Records with scene code:
◇ ◇ ◇
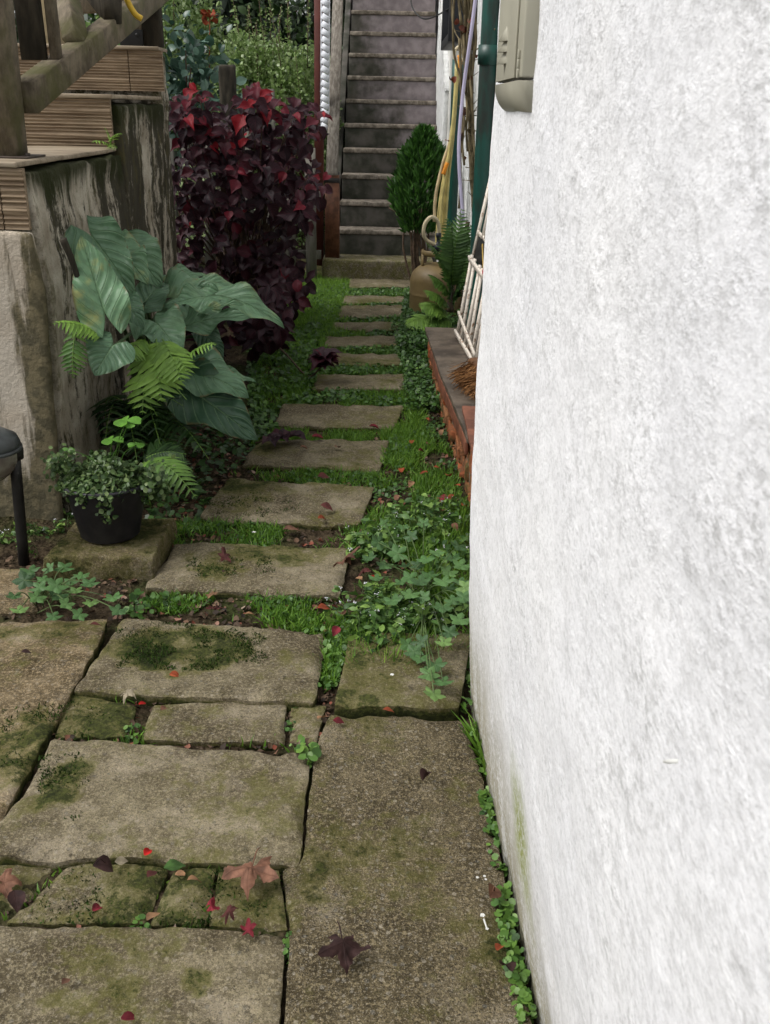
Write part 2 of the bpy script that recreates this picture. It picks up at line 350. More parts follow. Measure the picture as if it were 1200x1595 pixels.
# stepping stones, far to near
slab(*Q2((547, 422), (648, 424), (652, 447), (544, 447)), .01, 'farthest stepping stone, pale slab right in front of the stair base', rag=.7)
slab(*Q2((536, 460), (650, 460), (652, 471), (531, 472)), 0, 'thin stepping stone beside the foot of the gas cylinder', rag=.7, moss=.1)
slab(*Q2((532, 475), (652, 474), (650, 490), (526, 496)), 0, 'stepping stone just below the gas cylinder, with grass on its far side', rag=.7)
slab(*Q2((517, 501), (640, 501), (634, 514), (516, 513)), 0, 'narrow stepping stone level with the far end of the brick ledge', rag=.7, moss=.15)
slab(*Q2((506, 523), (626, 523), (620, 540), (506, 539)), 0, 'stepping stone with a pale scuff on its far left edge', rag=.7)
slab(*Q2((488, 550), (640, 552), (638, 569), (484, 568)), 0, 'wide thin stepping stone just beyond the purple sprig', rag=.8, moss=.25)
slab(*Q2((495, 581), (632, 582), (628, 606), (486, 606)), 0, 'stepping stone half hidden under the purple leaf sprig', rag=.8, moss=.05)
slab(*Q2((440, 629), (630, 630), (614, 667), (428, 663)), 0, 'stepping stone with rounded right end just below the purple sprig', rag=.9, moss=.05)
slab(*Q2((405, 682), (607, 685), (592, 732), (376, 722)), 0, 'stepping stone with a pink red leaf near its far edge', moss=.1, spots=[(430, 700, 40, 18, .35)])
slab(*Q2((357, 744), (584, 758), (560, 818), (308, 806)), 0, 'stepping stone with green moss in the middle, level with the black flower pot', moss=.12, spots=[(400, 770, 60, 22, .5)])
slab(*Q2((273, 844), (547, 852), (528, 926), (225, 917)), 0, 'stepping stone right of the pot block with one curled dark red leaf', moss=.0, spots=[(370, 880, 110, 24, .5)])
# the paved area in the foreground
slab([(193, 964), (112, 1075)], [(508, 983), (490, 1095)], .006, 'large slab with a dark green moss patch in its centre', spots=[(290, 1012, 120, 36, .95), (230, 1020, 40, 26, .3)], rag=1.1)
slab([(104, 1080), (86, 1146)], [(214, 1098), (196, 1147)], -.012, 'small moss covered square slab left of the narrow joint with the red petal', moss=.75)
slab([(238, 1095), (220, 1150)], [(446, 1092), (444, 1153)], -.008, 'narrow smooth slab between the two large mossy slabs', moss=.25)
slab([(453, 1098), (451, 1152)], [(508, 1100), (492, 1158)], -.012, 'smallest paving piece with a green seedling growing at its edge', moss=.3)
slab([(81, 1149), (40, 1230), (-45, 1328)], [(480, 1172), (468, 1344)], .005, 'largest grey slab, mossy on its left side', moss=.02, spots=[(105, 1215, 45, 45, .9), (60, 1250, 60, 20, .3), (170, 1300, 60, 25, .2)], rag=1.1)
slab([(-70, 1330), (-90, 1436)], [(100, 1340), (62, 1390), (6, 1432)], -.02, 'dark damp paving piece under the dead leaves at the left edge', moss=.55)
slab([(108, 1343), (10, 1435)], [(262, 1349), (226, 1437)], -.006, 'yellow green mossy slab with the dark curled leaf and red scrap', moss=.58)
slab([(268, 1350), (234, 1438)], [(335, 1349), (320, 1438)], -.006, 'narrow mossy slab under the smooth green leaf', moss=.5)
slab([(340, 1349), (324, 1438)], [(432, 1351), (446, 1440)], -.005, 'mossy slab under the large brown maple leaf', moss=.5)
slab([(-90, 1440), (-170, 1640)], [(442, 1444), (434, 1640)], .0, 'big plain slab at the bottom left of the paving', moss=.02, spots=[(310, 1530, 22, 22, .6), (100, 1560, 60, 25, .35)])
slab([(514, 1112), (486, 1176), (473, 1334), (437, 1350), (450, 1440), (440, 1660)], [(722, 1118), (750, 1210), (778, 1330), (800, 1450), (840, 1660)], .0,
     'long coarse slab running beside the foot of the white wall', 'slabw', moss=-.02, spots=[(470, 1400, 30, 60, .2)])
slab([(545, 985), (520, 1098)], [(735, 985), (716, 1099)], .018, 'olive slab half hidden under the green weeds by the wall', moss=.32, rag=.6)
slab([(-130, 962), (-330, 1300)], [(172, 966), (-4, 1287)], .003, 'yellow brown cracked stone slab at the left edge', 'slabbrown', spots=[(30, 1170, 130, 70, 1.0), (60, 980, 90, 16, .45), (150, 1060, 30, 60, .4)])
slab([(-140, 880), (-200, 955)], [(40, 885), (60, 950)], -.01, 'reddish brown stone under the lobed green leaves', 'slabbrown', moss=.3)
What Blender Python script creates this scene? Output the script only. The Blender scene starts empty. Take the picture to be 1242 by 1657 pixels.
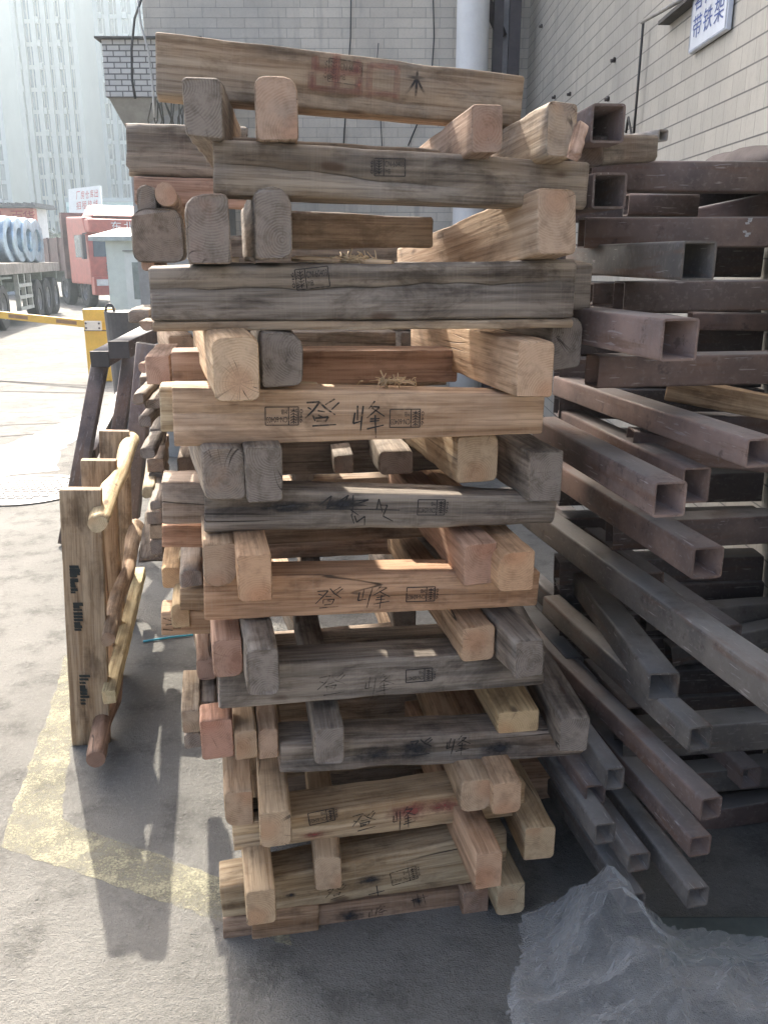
◇ ◇ ◇
» What the task requires:
Count the lines in the records above that hold the word "picture", and give only that number.

» Answer to the problem:
2